Entretanto, a linearidade da redução de benefícios e a falta de mecanismos compensatórios ou de transição para setores e regiões mais afetados, podem gerar impactos econômicos adversos e aumentar o contencioso judicial. A implementação da responsabilidade solidária, dada sua complexidade, exigirá uma regulamentação clara e uma colaboração eficiente entre os órgãos públicos e o setor privado.

 

Recomendações e Sugestões para Aprimoramento:

  • Estudos de Impacto Setoriais Aprofundados: Sugere-se que o Poder Executivo, ao regulamentar o Capítulo II, ou o Congresso Nacional, considerem a realização de estudos de impacto detalhados para identificar os setores e regiões mais sensíveis à redução linear, permitindo ajustes pontuais que minimizem efeitos negativos desproporcionais.
  • Mecanismos de Transição ou Compensação: Recomenda-se a discussão de mecanismos de transição ou fundos compensatórios para mitigar os impactos da perda de benefícios em indústrias e regiões estratégicas.
  • Clareza e Detalhamento na Regulamentação da Responsabilidade Solidária: É fundamental que a RFB, ao regulamentar o Art. 6º, estabeleça critérios claros e objetivos para a identificação de operadores não autorizados e para a responsabilização das instituições financeiras e de publicidade.
  • Diálogo com o Setor Privado: Aprofundar o diálogo com as associações de classe e empresas impactadas pode enriquecer o debate e auxiliar na construção de soluções mais equilibradas perante os desafios.

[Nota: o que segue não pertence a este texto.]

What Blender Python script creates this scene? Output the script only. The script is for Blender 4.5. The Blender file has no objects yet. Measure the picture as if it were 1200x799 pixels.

Em suma, a aprovação do PLP 182/2025 pode significar um reforço importante para a saúde fiscal do país, mas ao custo de desafios significativos aos setores produtivos e ao ambiente jurídico. Considerando-se o contexto, a aprovação, nesse momento, do PL estimularia a manutenção de um cenário de gastos elevados, sua rejeição – por outro lado – poderia ensejar a falta de regulamentação do mercado de apostas, com prejuízos para a arrecadação e a concorrência leal. O sucesso da proposta dependerá de uma implementação cuidadosa, que pondere a necessidade fiscal com a sustentabilidade econômica e a segurança jurídica.